The Downhill Lie Story

Carl faces many mental struggles in his golf reeducation.  One major element he works to overcome is his fear of being paired with better players while he is still learning.  Like most of us, he does not want to slow down someone’ else day or take 6 shots to get to where they took 2 shots.

The other element facing Carl and anyone getting back into golf is the investment in the game and its equipment.

My plan, though, is to start cheap.  Minimizing investment in golf gear should make it easier not to take the game so seriously and , if necessary, allow for an honorable retreat.  Dropping fifteen hundred bucks on a new set of clubs would have been a heavy, long term commitment – who needs that kind of pressure?

Through the Downhill Lie, we watch Carl learn that ling cheap in the modern golf world is a mistake.  He finds that his clubs do not fit his swing style.  One year later he writes:

I owned two pairs of golf shoes and a half a dozen vivid shirts in which I wouldn’t be caught dead in twelve months ago.  I had four drivers of varying lofts, weight distributions and shaft flexibility, and I couldn’t hit any of them the same way twice. I was trying out a flashy new putter that I was concealing from my wife, and I fouled myself conversing about gap wedges and fairway hybrids with person I barely knew.

Golf will do that to you.  Expensive equipment does not solve all problems but going cheap will not start you on the right foot.

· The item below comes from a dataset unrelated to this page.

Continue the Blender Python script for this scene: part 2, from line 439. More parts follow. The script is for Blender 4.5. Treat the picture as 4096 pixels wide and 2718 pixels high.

The Downhill Lie is a Hero’s Journey

I liked Carl’s honesty his writing.  He plays the role of Average Joe very well.  When he is happy, he is happy.  More often though, he wallows in his woes and high self expectations.

A hybrid might rescue a player from a bad lie, but there is no rescue from a bad swing.  When you suck, you suck.

I was hoping Carl would not give up through the book as some points it seemed he got close the the breaking point.  We have all been there.

Through out the Downhill Lie, Carl mentions several books or items we have talked about on this blog.  He sites Harvey Penick and Jospeh Parent and even bought a Momentus swing trainer.  We are like minds in our approach to golf and thinking of the game as a many layered onion.

I liked this book and found myself rooting for Carl through the member guest tournament at the end.  This is not a tale of perfection or Carl’s undying love of golf.  He threatens to quit several times through out the book.  This book brought out some laughs and more then a few head nods in solidarity.  Carl is one of us and we thank him for writing it all down.